Tag Archives: Viktor Frankl

Your Happy vs. My Happy

English: Robert Plutchik's Wheel of Emotions

English: Robert Plutchik’s Wheel of Emotions (Photo credit: Wikipedia)

Happiness in intelligent people is the rarest thing I know.” 
― Ernest Hemingway

 

I recently wrote a story, a fanfiction in the one fandom I will actually write for.  It had a rather dark theme and one I myself feel very passionately about.  In it a certain character, one I identify very closely with due to our similar personalities and overall way of dealing with others, faces an ordeal.  He has something forced on him. Something most people equate with pleasure and happiness.  He had never experienced it, never realized that such a thing existed.  The experience leaves him traumatized and questioning himself and his relationships with everyone around him.

 

He had been fine with the way things were but others around him couldn’t comprehend that.  They didn’t understand that he was happy.  His own version of happy, not theirs.  His happiness was contentment.  Their happiness was fleeting, a simple emotion.  His contentment was a state of being.  Now that is not to say that he didn’t suffer from stress, anger, doubt or all the other emotions that plague intelligent life, but his contentment mitigated a lot of it from ruling him.

 

Even his best friend didn’t understand this, thinking that his reluctance to join in after hours parties with co-workers or his penchant for remaining solitary meant he was depressed.  There were further misunderstandings due to their differences in communicating.  His speech tended toward formal, with a large vocabulary.  His friends were more colorful and colloquial.
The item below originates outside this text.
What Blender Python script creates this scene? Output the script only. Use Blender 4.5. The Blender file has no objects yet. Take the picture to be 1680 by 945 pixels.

This lead people who didn’t know him to assume he was snobbish.  Even his work ethic set him apart from others.  He enjoyed his job and was excellent at it, yet was never satisfied with himself or the results, he always pushed himself to try harder and do better.  Other people never understood it and would tell him he was making them look bad.  It wasn’t his intention to do so, he simply wanted to do his very best.

 

True some of the disconnect was partly his fault.  He didn’t attempt to understand why his friend and their co-workers enjoyed what they did, the same as they didn’t try to understand what made him happy.

 

In my story it resulted in a terrible thing being done to him in an effort to get him to ‘lighten up.’  This is not a far-fetched or even foreign concept.  I cannot count how many times I’ve been forced to go places or do things I take no joy in simply because it is considered ‘normal’ to do so.  I do not need constant stimuli to be happy.  In fact it exhausts me and makes me grumpy.  I like to enjoy pleasurable events as much as any other person, but my psyche likes to take the time to absorb the experience, to revel in it, to pick it apart moment by moment.  forcing me to move from one thing to the next without time to absorb leaves me reeling and off balance.

 

Many people don’t understand this.  At a party I will either sit quietly and listen or only engage 1-2 people in conversation.  I am perfectly content with this.  My lovely sister on the other hand simply must talk to everyone in the room.  She loves it.  It would send me into a dark room to gather my wits.  After many years I’ve finally discovered why.  Its because I devote my whole being to the person I’m currently speaking with.  To do that with each and every person at the party is beyond exhausting.  This is not saying my sister is shallow, she is far-far from it.  She simply has a different way of assessing and communicating with people.

 

This leads me back to what equates to happiness.  Happiness is as individual as the person experiencing it.  It is an emotion and everyone has their own reasons for feeling them, whether they understand them or not.

 

 “Everything can be taken from a man but one thing, the last of the human freedoms — to choose one’s attitude in any given set of circumstances, to choose one’s own way.”

 

Viktor Frankl  Man’s Search for Meaning

 

 Constantly searching for the elusive emotion of happiness can blind us to our contentment.  Being content equates to being satisfied, understanding that our attitude shapes our happiness in the moment.

 

I’m not finished with my story yet, so I am not entirely sure how he is going to recover from what happened.  Or if he can.  Some things, once experienced can never be purged, they have to be assimilated into our being, into our contentment as we gain a better understanding of self.

 

So don’t be content to just be happy.  It won’t last and you’ll be left struggling to find it once again.  Find your contentment, your meaning, then happiness will find you.